Problem to solve:
Reproduce all of the data below without alteration; exclude every picture.

Information shown:
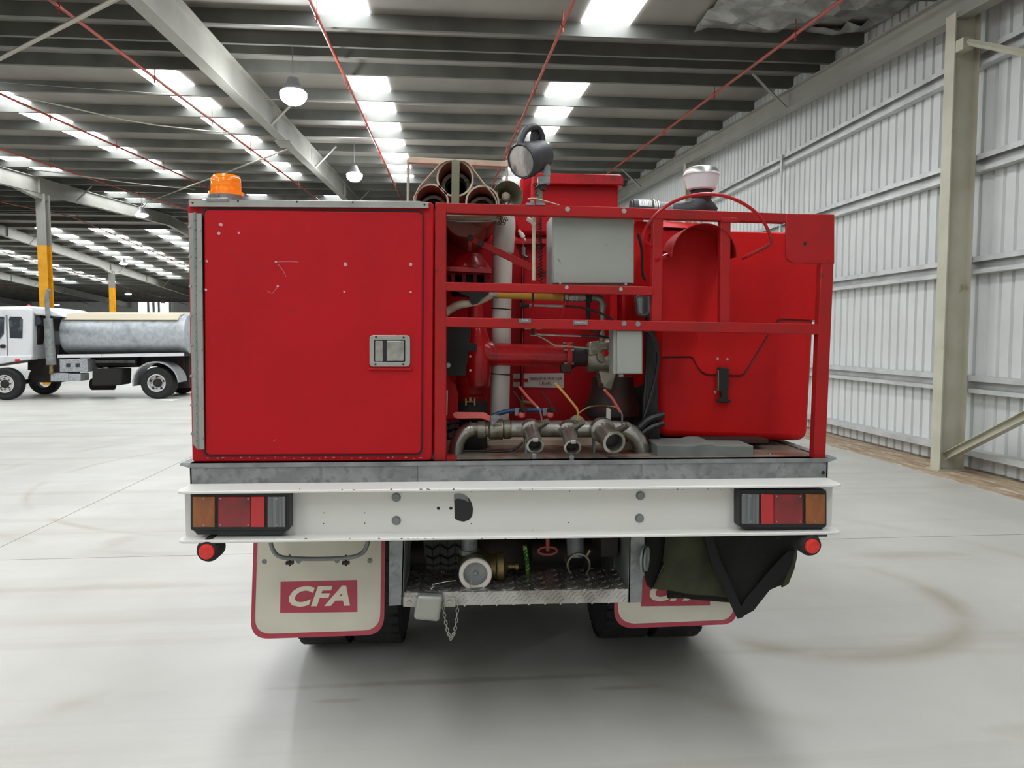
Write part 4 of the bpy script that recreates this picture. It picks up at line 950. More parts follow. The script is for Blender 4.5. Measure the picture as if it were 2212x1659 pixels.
for k in range(7):
    q = P(1078 + (k * 37 % 17), 470 + (k * 23 % 14), 2.87); a = k * 1.1
    d_ = Vector((math.cos(a), 0, math.sin(a))); s_ = Vector((-math.sin(a), 0, math.cos(a)))
    m.tube([q + d_ * (.009 * math.cos(t)) + s_ * (.0045 * math.sin(t)) for t in [2 * math.pi * j / 10 for j in range(10)]], .0013, 5, closed=True)
ob('small_chain', m, 'dark_iron', T, kind='stuff')
# ---- horn speaker
q = P(1096, 424, 3.05); 
hs = ob('horn_speaker', M().pipe(q, (0, 1, 0), [(0, .063), (-.002, .061), (.02, .052), (.06, .036), (.10, .018), (.10, .024), (.06, .041), (.02, .057)], 36), 'horn', T, label='round grey-green siren horn')
ob('horn_core', M().lathe(q + Vector((-.005, .055, .004)), (0, -1, 0), [(-.05, .012), (.0, .018), (.03, .018), (.036, .012), (.037, .004)], 20), 'cream', hs)
ob('horn_bracket', M().pbox(1070, 414, 1076, 446, 3.0, 3.03).tube([P(1074, 430, 3.02), P(1082, 434, 3.08)], .006, 6), 'horn', hs)
# ---- thin rack frame farther forward
Y = 4.3; m = M(); m.pbox(884, 339, 1096, 357, Y, Y + .03)
rk = ob('ladder_rack', M().px([(882, 339), (882, 351), (1097, 360), (1097, 348)], Y, Y + .035), 'pipe_red', T, bev=.002, label='thin weathered rack bar')
rk.data.materials[0] = MATS['cream']
for x_ in (882, 1095): ob('rack_post', M().cyl(P(x_, 346, Y + .02), P(x_ - 1, 470, Y + .02), .008, n=10), 'rod', rk)
# ---- white PVC pipe
yb = 3.2
pv = ob('pvc_pipe', M().cyl(P(1079, 905, yb), P(1086, 545, yb), .0415, n=28), 'pvc', T, label='tall white plastic drain pipe')
a, b = P(1086, 546, yb), P(1090, 492, yb)
ob('pvc_socket', M().lathe(a, b - a, [(0, .0445), (.003, .0465), ((b - a).length, .0465), ((b - a).length + .035, .043), ((b - a).length + .06, .033), ((b - a).length + .075, .017), ((b - a).length + .08, .002)], 28), 'pvc', pv)
for y_ in (542, 546, 550): 
    q = P(1086.5, y_ + 4, yb); ob('pipe_seal', M().lathe(q, b - a, [(0, .0435), (.003, .0435)], 24), 'black', pv)
for y_ in (669, 809):
    q = P(1083 if y_ < 700 else 1081, y_, yb); ob('cable_tie', M().lathe(q, b - a, [(0, .0428), (.005, .0428)], 24), 'black', pv)
# ---- pump set
YP = 3.12
hd = ob('pump_filter', M().lathe(P(1015, 596, YP), (0, 0, 1), [(0, .086), (.012, .092), (.026, .09), (.030, .084), (.045, .079), (.083, .05), (.09, .046), (.094, .02)], 36), 'red_cast', T, label='glossy red dome of the pump filter')
ob('filter_deck', M().px([(963, 575), (963, 585), (1062, 590), (1062, 580)], 3.0, 3.3), 'red_cast', hd)
ob('filter_post', M().pbox(1012, 520, 1019, 542, YP - .01, YP + .01), 'red_cast', hd)
m = M(); 
for x_ in (975, 998, 1022, 1046): m.pbox(x_, 590, x_ + 8, 618, 3.05, 3.15)
ob('filter_ribs', m, 'red_dark', hd)
ob('filter_body', M().lathe(P(1012, 640, 3.2), (0, 0, 1), [(0, .07), (.05, .085), (.09, .085), (.1, .06)], 20), 'dark_iron', hd)
ob('stay_bar', M().px([(1013, 513), (1016, 522), (1180, 602), (1180, 585), (1030, 514), (1022, 511)], 2.95, 2.965), 'red_frame', T, bev=.001, label='flat red diagonal stay')
bolts([(1016, 514), (1038, 526)], 2.948, .010, hd, 'dark_iron', 'bolt', .012)
ob('stay_pin', M().cyl(P(1195, 597, 2.94), P(1215, 600, 2.94), .008), 'cream', hd)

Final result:
Write part 4 of the bpy script that recreates this picture. It picks up at line 950. More parts follow. The script is for Blender 4.5. Measure the picture as if it were 2212x1659 pixels.
for k in range(7):
    q = P(1078 + (k * 37 % 17), 470 + (k * 23 % 14), 2.87); a = k * 1.1
    d_ = Vector((math.cos(a), 0, math.sin(a))); s_ = Vector((-math.sin(a), 0, math.cos(a)))
    m.tube([q + d_ * (.009 * math.cos(t)) + s_ * (.0045 * math.sin(t)) for t in [2 * math.pi * j / 10 for j in range(10)]], .0013, 5, closed=True)
ob('small_chain', m, 'dark_iron', T, kind='stuff')
# ---- horn speaker
q = P(1096, 424, 3.05); 
hs = ob('horn_speaker', M().pipe(q, (0, 1, 0), [(0, .063), (-.002, .061), (.02, .052), (.06, .036), (.10, .018), (.10, .024), (.06, .041), (.02, .057)], 36), 'horn', T, label='round grey-green siren horn')
ob('horn_core', M().lathe(q + Vector((-.005, .055, .004)), (0, -1, 0), [(-.05, .012), (.0, .018), (.03, .018), (.036, .012), (.037, .004)], 20), 'cream', hs)
ob('horn_bracket', M().pbox(1070, 414, 1076, 446, 3.0, 3.03).tube([P(1074, 430, 3.02), P(1082, 434, 3.08)], .006, 6), 'horn', hs)
# ---- thin rack frame farther forward
Y = 4.3; m = M(); m.pbox(884, 339, 1096, 357, Y, Y + .03)
rk = ob('ladder_rack', M().px([(882, 339), (882, 351), (1097, 360), (1097, 348)], Y, Y + .035), 'pipe_red', T, bev=.002, label='thin weathered rack bar')
rk.data.materials[0] = MATS['cream']
for x_ in (882, 1095): ob('rack_post', M().cyl(P(x_, 346, Y + .02), P(x_ - 1, 470, Y + .02), .008, n=10), 'rod', rk)
# ---- white PVC pipe
yb = 3.2
pv = ob('pvc_pipe', M().cyl(P(1079, 905, yb), P(1086, 545, yb), .0415, n=28), 'pvc', T, label='tall white plastic drain pipe')
a, b = P(1086, 546, yb), P(1090, 492, yb)
ob('pvc_socket', M().lathe(a, b - a, [(0, .0445), (.003, .0465), ((b - a).length, .0465), ((b - a).length + .035, .043), ((b - a).length + .06, .033), ((b - a).length + .075, .017), ((b - a).length + .08, .002)], 28), 'pvc', pv)
for y_ in (542, 546, 550): 
    q = P(1086.5, y_ + 4, yb); ob('pipe_seal', M().lathe(q, b - a, [(0, .0435), (.003, .0435)], 24), 'black', pv)
for y_ in (669, 809):
    q = P(1083 if y_ < 700 else 1081, y_, yb); ob('cable_tie', M().lathe(q, b - a, [(0, .0428), (.005, .0428)], 24), 'black', pv)
# ---- pump set
YP = 3.12
hd = ob('pump_filter', M().lathe(P(1015, 596, YP), (0, 0, 1), [(0, .086), (.012, .092), (.026, .09), (.030, .084), (.045, .079), (.083, .05), (.09, .046), (.094, .02)], 36), 'red_cast', T, label='glossy red dome of the pump filter')
ob('filter_deck', M().px([(963, 575), (963, 585), (1062, 590), (1062, 580)], 3.0, 3.3), 'red_cast', hd)
ob('filter_post', M().pbox(1012, 520, 1019, 542, YP - .01, YP + .01), 'red_cast', hd)
m = M(); 
for x_ in (975, 998, 1022, 1046): m.pbox(x_, 590, x_ + 8, 618, 3.05, 3.15)
ob('filter_ribs', m, 'red_dark', hd)
ob('filter_body', M().lathe(P(1012, 640, 3.2), (0, 0, 1), [(0, .07), (.05, .085), (.09, .085), (.1, .06)], 20), 'dark_iron', hd)
ob('stay_bar', M().px([(1013, 513), (1016, 522), (1180, 602), (1180, 585), (1030, 514), (1022, 511)], 2.95, 2.965), 'red_frame', T, bev=.001, label='flat red diagonal stay')
bolts([(1016, 514), (1038, 526)], 2.948, .010, hd, 'dark_iron', 'bolt', .012)
ob('stay_pin', M().cyl(P(1195, 597, 2.94), P(1215, 600, 2.94), .008), 'cream', hd)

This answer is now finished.